» **Instructions to follow**
Repeat the whole of the data, keeping every detail the same.

» **Supplied material**
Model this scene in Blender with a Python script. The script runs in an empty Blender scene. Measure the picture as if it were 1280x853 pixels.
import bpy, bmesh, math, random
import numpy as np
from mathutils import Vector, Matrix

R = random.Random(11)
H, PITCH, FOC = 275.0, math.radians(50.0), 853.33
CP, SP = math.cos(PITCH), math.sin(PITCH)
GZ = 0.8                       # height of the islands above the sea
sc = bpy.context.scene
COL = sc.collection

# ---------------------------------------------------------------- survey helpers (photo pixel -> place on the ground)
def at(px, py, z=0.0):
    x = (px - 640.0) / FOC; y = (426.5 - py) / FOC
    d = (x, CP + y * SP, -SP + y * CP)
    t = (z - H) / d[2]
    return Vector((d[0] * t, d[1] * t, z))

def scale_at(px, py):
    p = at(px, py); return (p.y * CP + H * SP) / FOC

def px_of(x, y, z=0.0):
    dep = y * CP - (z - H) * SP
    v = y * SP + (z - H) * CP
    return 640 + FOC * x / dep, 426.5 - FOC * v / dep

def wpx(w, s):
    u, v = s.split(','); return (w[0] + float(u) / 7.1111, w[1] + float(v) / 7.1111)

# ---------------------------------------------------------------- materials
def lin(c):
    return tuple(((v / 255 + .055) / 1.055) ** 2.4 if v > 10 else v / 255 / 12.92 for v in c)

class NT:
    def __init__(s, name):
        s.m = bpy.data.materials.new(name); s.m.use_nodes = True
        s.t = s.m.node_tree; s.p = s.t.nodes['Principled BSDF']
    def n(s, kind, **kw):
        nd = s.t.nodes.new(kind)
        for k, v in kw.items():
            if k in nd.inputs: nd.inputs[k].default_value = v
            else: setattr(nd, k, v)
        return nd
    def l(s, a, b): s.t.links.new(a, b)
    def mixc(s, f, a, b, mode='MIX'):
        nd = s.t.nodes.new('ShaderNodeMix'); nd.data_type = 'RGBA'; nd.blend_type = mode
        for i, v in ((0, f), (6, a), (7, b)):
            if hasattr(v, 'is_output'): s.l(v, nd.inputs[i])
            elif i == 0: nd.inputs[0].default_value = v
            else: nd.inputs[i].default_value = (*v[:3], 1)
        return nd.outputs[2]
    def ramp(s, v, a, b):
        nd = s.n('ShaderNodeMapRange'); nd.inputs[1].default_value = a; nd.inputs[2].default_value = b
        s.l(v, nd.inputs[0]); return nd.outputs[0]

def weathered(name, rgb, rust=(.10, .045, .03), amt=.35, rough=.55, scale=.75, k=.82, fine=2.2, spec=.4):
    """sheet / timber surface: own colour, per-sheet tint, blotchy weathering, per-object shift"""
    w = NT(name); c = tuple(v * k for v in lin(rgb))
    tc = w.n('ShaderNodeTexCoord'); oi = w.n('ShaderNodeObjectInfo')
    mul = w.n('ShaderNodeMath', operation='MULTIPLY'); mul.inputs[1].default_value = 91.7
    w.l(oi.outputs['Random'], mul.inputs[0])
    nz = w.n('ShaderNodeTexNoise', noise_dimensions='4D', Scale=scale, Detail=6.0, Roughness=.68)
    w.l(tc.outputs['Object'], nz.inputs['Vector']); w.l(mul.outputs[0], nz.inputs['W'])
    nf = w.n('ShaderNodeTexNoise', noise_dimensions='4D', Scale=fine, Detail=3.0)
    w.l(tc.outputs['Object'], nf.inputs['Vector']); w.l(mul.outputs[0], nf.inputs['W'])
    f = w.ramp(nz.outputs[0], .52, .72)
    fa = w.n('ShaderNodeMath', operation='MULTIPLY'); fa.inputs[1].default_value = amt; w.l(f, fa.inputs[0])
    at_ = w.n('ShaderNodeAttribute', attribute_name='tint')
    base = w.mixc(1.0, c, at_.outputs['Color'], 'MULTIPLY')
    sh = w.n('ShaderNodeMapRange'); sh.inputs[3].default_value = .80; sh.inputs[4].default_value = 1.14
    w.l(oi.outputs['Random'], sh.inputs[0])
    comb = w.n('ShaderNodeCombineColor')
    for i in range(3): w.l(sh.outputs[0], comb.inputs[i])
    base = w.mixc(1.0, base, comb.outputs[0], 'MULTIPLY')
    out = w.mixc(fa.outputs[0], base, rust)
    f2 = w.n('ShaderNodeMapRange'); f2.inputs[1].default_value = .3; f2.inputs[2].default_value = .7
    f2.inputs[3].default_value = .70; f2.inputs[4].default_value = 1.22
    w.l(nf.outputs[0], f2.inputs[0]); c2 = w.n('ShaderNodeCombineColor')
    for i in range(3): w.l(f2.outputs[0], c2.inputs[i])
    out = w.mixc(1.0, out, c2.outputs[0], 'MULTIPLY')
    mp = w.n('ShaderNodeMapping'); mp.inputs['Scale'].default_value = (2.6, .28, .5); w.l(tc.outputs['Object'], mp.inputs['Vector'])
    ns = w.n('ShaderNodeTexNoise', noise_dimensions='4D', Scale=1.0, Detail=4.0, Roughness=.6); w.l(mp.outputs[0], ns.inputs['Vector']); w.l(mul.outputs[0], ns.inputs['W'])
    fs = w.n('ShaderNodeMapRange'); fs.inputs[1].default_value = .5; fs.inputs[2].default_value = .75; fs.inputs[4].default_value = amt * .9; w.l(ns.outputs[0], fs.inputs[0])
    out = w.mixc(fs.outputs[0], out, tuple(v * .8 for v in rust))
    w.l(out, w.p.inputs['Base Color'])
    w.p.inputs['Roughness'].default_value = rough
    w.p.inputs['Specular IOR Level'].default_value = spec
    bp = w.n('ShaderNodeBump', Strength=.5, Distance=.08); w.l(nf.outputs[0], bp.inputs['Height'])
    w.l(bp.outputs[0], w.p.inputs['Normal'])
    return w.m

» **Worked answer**
Model this scene in Blender with a Python script. The script runs in an empty Blender scene. Measure the picture as if it were 1280x853 pixels.
import bpy, bmesh, math, random
import numpy as np
from mathutils import Vector, Matrix

R = random.Random(11)
H, PITCH, FOC = 275.0, math.radians(50.0), 853.33
CP, SP = math.cos(PITCH), math.sin(PITCH)
GZ = 0.8                       # height of the islands above the sea
sc = bpy.context.scene
COL = sc.collection

# ---------------------------------------------------------------- survey helpers (photo pixel -> place on the ground)
def at(px, py, z=0.0):
    x = (px - 640.0) / FOC; y = (426.5 - py) / FOC
    d = (x, CP + y * SP, -SP + y * CP)
    t = (z - H) / d[2]
    return Vector((d[0] * t, d[1] * t, z))

def scale_at(px, py):
    p = at(px, py); return (p.y * CP + H * SP) / FOC

def px_of(x, y, z=0.0):
    dep = y * CP - (z - H) * SP
    v = y * SP + (z - H) * CP
    return 640 + FOC * x / dep, 426.5 - FOC * v / dep

def wpx(w, s):
    u, v = s.split(','); return (w[0] + float(u) / 7.1111, w[1] + float(v) / 7.1111)

# ---------------------------------------------------------------- materials
def lin(c):
    return tuple(((v / 255 + .055) / 1.055) ** 2.4 if v > 10 else v / 255 / 12.92 for v in c)

class NT:
    def __init__(s, name):
        s.m = bpy.data.materials.new(name); s.m.use_nodes = True
        s.t = s.m.node_tree; s.p = s.t.nodes['Principled BSDF']
    def n(s, kind, **kw):
        nd = s.t.nodes.new(kind)
        for k, v in kw.items():
            if k in nd.inputs: nd.inputs[k].default_value = v
            else: setattr(nd, k, v)
        return nd
    def l(s, a, b): s.t.links.new(a, b)
    def mixc(s, f, a, b, mode='MIX'):
        nd = s.t.nodes.new('ShaderNodeMix'); nd.data_type = 'RGBA'; nd.blend_type = mode
        for i, v in ((0, f), (6, a), (7, b)):
            if hasattr(v, 'is_output'): s.l(v, nd.inputs[i])
            elif i == 0: nd.inputs[0].default_value = v
            else: nd.inputs[i].default_value = (*v[:3], 1)
        return nd.outputs[2]
    def ramp(s, v, a, b):
        nd = s.n('ShaderNodeMapRange'); nd.inputs[1].default_value = a; nd.inputs[2].default_value = b
        s.l(v, nd.inputs[0]); return nd.outputs[0]

def weathered(name, rgb, rust=(.10, .045, .03), amt=.35, rough=.55, scale=.75, k=.82, fine=2.2, spec=.4):
    """sheet / timber surface: own colour, per-sheet tint, blotchy weathering, per-object shift"""
    w = NT(name); c = tuple(v * k for v in lin(rgb))
    tc = w.n('ShaderNodeTexCoord'); oi = w.n('ShaderNodeObjectInfo')
    mul = w.n('ShaderNodeMath', operation='MULTIPLY'); mul.inputs[1].default_value = 91.7
    w.l(oi.outputs['Random'], mul.inputs[0])
    nz = w.n('ShaderNodeTexNoise', noise_dimensions='4D', Scale=scale, Detail=6.0, Roughness=.68)
    w.l(tc.outputs['Object'], nz.inputs['Vector']); w.l(mul.outputs[0], nz.inputs['W'])
    nf = w.n('ShaderNodeTexNoise', noise_dimensions='4D', Scale=fine, Detail=3.0)
    w.l(tc.outputs['Object'], nf.inputs['Vector']); w.l(mul.outputs[0], nf.inputs['W'])
    f = w.ramp(nz.outputs[0], .52, .72)
    fa = w.n('ShaderNodeMath', operation='MULTIPLY'); fa.inputs[1].default_value = amt; w.l(f, fa.inputs[0])
    at_ = w.n('ShaderNodeAttribute', attribute_name='tint')
    base = w.mixc(1.0, c, at_.outputs['Color'], 'MULTIPLY')
    sh = w.n('ShaderNodeMapRange'); sh.inputs[3].default_value = .80; sh.inputs[4].default_value = 1.14
    w.l(oi.outputs['Random'], sh.inputs[0])
    comb = w.n('ShaderNodeCombineColor')
    for i in range(3): w.l(sh.outputs[0], comb.inputs[i])
    base = w.mixc(1.0, base, comb.outputs[0], 'MULTIPLY')
    out = w.mixc(fa.outputs[0], base, rust)
    f2 = w.n('ShaderNodeMapRange'); f2.inputs[1].default_value = .3; f2.inputs[2].default_value = .7
    f2.inputs[3].default_value = .70; f2.inputs[4].default_value = 1.22
    w.l(nf.outputs[0], f2.inputs[0]); c2 = w.n('ShaderNodeCombineColor')
    for i in range(3): w.l(f2.outputs[0], c2.inputs[i])
    out = w.mixc(1.0, out, c2.outputs[0], 'MULTIPLY')
    mp = w.n('ShaderNodeMapping'); mp.inputs['Scale'].default_value = (2.6, .28, .5); w.l(tc.outputs['Object'], mp.inputs['Vector'])
    ns = w.n('ShaderNodeTexNoise', noise_dimensions='4D', Scale=1.0, Detail=4.0, Roughness=.6); w.l(mp.outputs[0], ns.inputs['Vector']); w.l(mul.outputs[0], ns.inputs['W'])
    fs = w.n('ShaderNodeMapRange'); fs.inputs[1].default_value = .5; fs.inputs[2].default_value = .75; fs.inputs[4].default_value = amt * .9; w.l(ns.outputs[0], fs.inputs[0])
    out = w.mixc(fs.outputs[0], out, tuple(v * .8 for v in rust))
    w.l(out, w.p.inputs['Base Color'])
    w.p.inputs['Roughness'].default_value = rough
    w.p.inputs['Specular IOR Level'].default_value = spec
    bp = w.n('ShaderNodeBump', Strength=.5, Distance=.08); w.l(nf.outputs[0], bp.inputs['Height'])
    w.l(bp.outputs[0], w.p.inputs['Normal'])
    return w.m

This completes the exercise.